Cuts in education: “I’m very concerned that we’re under-investing in education but the answer is not to increase taxes, because then you get into this accelerated death spiral. It’s going to be painful for the next year or two or three in order to get out of the mess we’re in, there’s going to be pain…

“I support higher tax revenues through lower tax rates and I want to invest these higher tax revenues in higher education and K-12…

“People from universities in other states are creating raiding parties of the UC system, our professors are going to get pilfered left and right here.”

Teachers unions: “(Teachers) are the ones that told me there’s so much money that never makes to the classroom. There are 600,000 people who work in K-12 and over half of them aren’t in the classroom…

“I want to empower teachers. People ask me this all the time – you’re a Republican, how are you going to deal with the unions? My education reform platform is going to appeal to teachers. There’s 300,000 members of the CTA and I’m going to communicate with all of them…

“There are 5,000 schools that report to 1,000 schools districts that report to 58 county boards of education that report … to a whole mixture of…bureaucracy and overlap…We’ve got to totally flatten that out.”

Dysfunctional state-schools financing: “We have to fix that.”

THE CAMPAIGNpoizner

Platform: “How I run for governor is going to be critical to my strategy. I’ll be issuing more and more details – I’m going to be very specific. I will drive my political consultants nuts. Political consultants don’t want you to be specific – ‘don’t let them pin you down.’ But that’s not the way I’m going to be running this campaign.”

“Some of my TV advertising may say the following – ‘please do not vote for me unless you agree with me’…I’m hoping I get elected by a landslide.”

Part-time legislature: “From 1850 to 1967, California had a part-time legislature. I want people who have been successful in their community and then they’re sent to the Legislature to make wise decisions…I want to figure out a way to attract a different kind of person.”
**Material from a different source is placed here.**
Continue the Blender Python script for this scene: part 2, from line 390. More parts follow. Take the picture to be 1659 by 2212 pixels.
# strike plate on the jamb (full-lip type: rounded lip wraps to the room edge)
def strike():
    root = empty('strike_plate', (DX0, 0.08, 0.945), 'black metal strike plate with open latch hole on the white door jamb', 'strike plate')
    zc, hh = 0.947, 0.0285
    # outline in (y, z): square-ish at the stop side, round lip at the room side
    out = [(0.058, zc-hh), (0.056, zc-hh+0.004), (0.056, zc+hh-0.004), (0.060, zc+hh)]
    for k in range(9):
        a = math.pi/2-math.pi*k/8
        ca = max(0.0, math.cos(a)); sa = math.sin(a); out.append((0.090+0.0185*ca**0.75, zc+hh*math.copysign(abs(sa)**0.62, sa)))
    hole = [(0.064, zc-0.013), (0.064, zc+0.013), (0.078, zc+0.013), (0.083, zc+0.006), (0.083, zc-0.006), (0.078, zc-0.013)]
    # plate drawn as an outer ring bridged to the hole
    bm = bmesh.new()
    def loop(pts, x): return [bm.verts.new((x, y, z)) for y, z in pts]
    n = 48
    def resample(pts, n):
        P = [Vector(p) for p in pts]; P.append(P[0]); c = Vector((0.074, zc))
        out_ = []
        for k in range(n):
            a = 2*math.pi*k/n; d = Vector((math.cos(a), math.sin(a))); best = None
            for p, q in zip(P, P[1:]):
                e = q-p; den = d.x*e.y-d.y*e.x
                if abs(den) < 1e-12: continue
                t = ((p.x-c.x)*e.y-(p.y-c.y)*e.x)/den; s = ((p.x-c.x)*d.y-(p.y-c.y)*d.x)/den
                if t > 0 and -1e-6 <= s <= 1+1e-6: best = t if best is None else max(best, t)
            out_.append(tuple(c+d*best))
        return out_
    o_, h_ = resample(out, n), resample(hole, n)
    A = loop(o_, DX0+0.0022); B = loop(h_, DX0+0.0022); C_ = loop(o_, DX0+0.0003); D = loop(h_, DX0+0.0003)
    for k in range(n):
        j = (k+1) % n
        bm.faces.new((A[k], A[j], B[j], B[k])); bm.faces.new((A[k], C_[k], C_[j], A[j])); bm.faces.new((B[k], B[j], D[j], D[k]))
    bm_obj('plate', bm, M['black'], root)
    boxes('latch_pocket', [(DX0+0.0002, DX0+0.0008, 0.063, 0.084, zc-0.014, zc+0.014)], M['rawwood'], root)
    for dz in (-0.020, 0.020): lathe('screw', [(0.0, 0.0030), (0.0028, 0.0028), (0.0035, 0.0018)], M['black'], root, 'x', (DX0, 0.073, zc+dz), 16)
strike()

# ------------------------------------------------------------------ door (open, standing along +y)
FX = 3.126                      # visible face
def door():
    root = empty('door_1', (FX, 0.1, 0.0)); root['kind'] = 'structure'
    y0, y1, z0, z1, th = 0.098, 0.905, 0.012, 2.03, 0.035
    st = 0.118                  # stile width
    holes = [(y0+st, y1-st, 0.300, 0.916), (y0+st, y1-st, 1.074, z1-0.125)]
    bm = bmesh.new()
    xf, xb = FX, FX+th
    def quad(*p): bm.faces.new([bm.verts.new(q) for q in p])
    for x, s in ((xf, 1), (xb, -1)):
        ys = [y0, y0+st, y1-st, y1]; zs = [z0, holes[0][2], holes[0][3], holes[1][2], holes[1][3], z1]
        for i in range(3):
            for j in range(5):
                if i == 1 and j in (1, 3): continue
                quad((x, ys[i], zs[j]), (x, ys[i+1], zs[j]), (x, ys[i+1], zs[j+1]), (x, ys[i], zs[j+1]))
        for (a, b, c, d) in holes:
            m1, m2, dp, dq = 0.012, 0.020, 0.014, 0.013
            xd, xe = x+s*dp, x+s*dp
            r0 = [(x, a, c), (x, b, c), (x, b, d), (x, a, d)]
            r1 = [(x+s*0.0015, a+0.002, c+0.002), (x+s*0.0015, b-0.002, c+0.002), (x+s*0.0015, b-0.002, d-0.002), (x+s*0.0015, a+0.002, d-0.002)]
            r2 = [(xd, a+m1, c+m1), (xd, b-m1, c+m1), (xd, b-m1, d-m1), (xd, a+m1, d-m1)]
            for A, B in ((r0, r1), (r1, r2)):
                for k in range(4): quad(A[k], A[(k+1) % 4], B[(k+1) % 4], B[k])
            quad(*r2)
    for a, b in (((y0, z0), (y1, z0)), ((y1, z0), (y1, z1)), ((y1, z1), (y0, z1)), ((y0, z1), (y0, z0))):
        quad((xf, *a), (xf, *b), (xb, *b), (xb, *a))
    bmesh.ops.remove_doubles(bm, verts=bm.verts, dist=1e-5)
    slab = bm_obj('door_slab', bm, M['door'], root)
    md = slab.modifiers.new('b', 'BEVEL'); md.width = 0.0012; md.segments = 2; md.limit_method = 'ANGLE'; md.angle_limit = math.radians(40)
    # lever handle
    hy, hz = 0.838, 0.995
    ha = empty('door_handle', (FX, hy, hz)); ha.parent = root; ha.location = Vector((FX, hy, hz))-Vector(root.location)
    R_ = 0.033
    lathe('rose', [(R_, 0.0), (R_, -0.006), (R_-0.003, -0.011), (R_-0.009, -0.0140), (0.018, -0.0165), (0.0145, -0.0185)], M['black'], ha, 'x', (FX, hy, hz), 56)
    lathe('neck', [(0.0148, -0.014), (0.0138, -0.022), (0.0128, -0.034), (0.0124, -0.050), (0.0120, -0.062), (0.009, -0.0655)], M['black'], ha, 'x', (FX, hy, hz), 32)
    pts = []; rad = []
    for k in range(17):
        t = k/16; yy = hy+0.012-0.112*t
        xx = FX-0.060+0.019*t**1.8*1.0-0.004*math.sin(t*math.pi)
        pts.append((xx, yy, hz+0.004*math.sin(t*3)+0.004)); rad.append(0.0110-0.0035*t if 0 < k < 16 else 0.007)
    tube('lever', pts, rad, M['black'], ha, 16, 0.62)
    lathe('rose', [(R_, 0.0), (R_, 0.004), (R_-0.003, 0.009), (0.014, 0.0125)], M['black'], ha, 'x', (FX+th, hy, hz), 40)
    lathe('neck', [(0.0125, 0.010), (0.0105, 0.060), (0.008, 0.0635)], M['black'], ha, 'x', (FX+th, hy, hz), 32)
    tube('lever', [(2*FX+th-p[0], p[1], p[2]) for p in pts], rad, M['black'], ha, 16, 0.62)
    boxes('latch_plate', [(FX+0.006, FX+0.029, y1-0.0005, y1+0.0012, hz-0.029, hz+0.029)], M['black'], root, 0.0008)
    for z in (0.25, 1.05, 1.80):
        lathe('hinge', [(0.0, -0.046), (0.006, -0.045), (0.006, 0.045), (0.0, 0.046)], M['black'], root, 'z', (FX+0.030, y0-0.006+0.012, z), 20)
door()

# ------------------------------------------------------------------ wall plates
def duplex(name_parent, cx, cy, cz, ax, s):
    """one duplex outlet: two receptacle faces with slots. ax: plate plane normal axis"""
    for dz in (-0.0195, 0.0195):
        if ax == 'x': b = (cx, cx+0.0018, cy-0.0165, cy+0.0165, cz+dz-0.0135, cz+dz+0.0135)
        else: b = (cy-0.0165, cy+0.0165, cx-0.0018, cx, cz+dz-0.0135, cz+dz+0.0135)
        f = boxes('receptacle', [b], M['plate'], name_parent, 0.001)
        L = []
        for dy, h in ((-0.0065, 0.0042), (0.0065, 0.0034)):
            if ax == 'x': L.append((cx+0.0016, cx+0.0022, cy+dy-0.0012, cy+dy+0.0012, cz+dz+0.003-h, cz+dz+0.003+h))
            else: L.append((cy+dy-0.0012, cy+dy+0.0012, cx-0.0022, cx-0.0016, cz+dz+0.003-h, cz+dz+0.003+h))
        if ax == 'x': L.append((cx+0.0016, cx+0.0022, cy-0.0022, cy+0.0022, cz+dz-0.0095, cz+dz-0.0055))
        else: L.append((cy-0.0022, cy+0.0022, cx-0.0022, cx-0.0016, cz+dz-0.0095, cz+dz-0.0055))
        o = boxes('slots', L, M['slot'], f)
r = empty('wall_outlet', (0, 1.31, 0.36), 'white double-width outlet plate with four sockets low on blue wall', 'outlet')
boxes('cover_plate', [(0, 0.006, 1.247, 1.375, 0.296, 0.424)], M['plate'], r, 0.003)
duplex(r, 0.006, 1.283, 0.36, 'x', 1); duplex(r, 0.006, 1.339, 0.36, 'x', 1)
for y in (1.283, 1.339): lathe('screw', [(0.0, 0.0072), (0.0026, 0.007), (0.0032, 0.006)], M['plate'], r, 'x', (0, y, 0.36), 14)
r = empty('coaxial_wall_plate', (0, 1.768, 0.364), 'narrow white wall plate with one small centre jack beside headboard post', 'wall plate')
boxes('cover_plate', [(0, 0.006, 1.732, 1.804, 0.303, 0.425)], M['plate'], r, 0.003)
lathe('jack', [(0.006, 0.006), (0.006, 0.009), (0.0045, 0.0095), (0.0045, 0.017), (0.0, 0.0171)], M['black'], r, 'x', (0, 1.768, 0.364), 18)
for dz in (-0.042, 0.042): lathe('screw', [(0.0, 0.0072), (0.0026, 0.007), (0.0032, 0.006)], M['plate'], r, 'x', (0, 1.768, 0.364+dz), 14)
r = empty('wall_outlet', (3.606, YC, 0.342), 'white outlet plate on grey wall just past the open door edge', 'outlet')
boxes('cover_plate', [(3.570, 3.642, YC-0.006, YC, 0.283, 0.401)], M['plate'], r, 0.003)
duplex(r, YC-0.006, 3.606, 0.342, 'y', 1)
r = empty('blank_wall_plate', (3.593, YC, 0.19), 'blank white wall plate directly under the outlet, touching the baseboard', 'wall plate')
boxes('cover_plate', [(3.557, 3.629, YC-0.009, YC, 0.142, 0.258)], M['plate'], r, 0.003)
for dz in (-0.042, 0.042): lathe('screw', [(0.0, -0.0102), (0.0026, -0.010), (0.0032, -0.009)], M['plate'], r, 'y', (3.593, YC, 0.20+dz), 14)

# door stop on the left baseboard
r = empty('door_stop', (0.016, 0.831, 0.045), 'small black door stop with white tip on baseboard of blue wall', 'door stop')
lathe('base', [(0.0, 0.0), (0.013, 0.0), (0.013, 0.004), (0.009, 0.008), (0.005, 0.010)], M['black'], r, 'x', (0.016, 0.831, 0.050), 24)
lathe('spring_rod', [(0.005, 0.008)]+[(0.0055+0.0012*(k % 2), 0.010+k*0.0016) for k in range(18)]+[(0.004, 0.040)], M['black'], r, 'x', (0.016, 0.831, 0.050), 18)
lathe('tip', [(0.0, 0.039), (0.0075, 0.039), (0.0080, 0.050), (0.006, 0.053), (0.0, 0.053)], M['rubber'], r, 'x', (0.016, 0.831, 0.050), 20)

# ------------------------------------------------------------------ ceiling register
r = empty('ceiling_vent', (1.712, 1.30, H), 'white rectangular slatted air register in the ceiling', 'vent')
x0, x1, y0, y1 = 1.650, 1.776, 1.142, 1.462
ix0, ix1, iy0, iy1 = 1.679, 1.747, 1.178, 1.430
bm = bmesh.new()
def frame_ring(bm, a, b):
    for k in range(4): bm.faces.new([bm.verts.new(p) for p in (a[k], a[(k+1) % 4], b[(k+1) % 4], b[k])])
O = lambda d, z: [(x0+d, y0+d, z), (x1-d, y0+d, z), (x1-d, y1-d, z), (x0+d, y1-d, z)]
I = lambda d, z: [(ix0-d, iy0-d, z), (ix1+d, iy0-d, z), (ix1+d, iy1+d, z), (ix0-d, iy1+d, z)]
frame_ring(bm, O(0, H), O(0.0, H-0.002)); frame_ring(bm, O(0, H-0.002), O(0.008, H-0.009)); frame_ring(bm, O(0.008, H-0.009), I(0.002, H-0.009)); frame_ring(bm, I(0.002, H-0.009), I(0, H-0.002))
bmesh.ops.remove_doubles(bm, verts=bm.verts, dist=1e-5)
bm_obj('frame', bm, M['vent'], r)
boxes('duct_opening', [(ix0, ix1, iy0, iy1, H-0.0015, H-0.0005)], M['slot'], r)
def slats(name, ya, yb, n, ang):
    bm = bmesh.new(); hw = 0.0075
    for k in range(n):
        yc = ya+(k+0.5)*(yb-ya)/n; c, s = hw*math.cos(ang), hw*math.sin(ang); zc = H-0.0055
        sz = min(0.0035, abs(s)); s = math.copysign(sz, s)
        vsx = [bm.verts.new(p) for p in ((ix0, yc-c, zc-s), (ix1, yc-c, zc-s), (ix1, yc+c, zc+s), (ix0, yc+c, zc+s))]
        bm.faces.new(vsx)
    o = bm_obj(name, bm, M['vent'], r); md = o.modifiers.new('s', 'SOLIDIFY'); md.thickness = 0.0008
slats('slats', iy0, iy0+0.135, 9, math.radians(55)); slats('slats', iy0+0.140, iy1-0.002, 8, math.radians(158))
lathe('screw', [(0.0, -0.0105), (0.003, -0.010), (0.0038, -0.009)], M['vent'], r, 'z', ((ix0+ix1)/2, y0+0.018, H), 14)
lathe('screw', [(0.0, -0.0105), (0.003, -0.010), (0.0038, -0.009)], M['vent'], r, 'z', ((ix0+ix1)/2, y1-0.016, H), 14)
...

Gov. Schwarzenegger: “I think (he’s) been scattered. Sometimes he’s working in this direction, sometimes he’s working in that direction. I really do admire that he’s gotten the reform movement started…but he doesn’t have necessarily my same devotion to a set of core principles.”

Jerry Brown: “I look forward to running against Jerry Brown. He’ll be a tough, formidable candidate – he’s crafty, it will be a tight campaign. He is the epitome of someone who has never had any experience whatsoever except in politics and I bet you the majority of voters are going to say ‘thank you but it’s time to retire.”’

Tom Campbell: “Tom Campbell…is a great person, but he’s advocating tax increases – he’s running in the wrong primary. He’s not going to get into double digits, he’s not going to be the Republican nominee.”

Meg Whitman: “This is going to come down to between Meg Whitman and me and when people dig in they’re going to realize that only one of us has actually started companies from scratch. The other one is a large company marketing executive – that’s a difference…Only one of us has actually run for office and won. I’m the only Republican to get elected in a regularly scheduled election since 1994…The difference is track record.”

SOCIAL ISSUES

Abortion rights: “I’m pro-choice but I really do feel quite passionate about being against abortions. I want to drive the number of abortions down to as close to zero as possible.

“I just don’t think you can or should outlaw abortion – I mean that’s just not going to happen, wrong step. I’m in favor of outlawing late term abortion…I support parental notification, I support some logical steps that put some reasonable restrictions on abortions and most importantly I’m in favor of bold education programs for teenagers.”

Gay rights: “I don’t support gay marriage (and I support) Prop. 8. I do support civil unions and domestic partnerships.”

Social conservatives: “I’m finding that a lot of very conservative social conservative types they understand that my top priority is family values. There’s nothing more important than making sure that families can make ends meet…

“So we don’t completely agree on the social issues but we’re not 100 miles apart. On fiscal issues we’re 100% in lock step.”